A peine revenu à la table, je me relève. Gilles vient de passer devant le café.
- Gilles!
Le prénommé poursuit son chemin. Je me répète. En vain. Je le hèle:
- Oh!
Il avait bien entendu et, me reconnaissant, s’exclame:
- Je m’appelle Jean.
Ma faute. Jamais je n’ai su son nom. D’ailleurs, c’est à peine si je sais qui est ce Jean. Je l’ai rencontré dans une cave à livres. Monté sur une échelle, il rangeait des volumes de littérature sur une étagère. Je l’ai revu au restaurant universitaire, puis à la bibliothèque. Fin décembre, avant mon départ pour l’Asie, il a assisté à la présentation d’Ecriture. Bière. Combat. C’est un homme affable, plein de caractère, mais apeuré. L’un de ses amis m’a dit un jour “tu as entendu parler de ses problèmes?” sans rien m’en dire. Pour l’instant, nous buvons de grandes cannettes de bière fribourgeoise puis de la bitter anglaise. Le Prisonnier parle argent, C. parle travail, Jean écoute. Comme nous discutons de la présence massive des immigrés dans Fribourg et que j’assène mon fait, Jean s’écrie:
- Et tu vas publier ça? Mais jamais plus aucun éditeur ne te prendra une manuscrit!
Riant aux éclats:
- Je sais.
- Moi, dit-il, je crois qu’il faut leur donner leur chance.

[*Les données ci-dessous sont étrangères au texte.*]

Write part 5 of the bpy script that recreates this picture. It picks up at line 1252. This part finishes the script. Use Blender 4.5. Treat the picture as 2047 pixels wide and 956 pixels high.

- Le moins qu’on puisse dire est qu’ils ne l’ont pas saisie!
Et de renchérir sur mon propos. Jean éberlué demande des précisions. Il hésite à se lever, à partir. Il se rassied quand je cite Guy Debord, Marcuse et Adorno. Il est à nouveau sur le départ quand je parle de Pegida, de Smidt et du bloc identitaire. Selon son habitude, C. parle des Romain et des Égyptiens. La mondialisation a toujours existé. Tel est son credo. Jean, l’air effrayé chaque fois que je fais une phrase, se tourne vers la salle, pour juger de son possible impact, comme si une police de la pensée allait surgir et me coller au mur. L’heure passe. C. ivre de bière annone. Le prisonnier salue. Il doit regagner l’appartement: c’est l’heure où sa femme rentre du bureau et il s’agit de lui faire l’amour. Jean saisit l’occasion: perplexe, il me tend la main et me regarde fixement, comme si j’allais être enlevé à la sortie du café Populaire. Nous rejoignons en titubant la gare où C. accueille son amie: il leur reste à préparer les valises.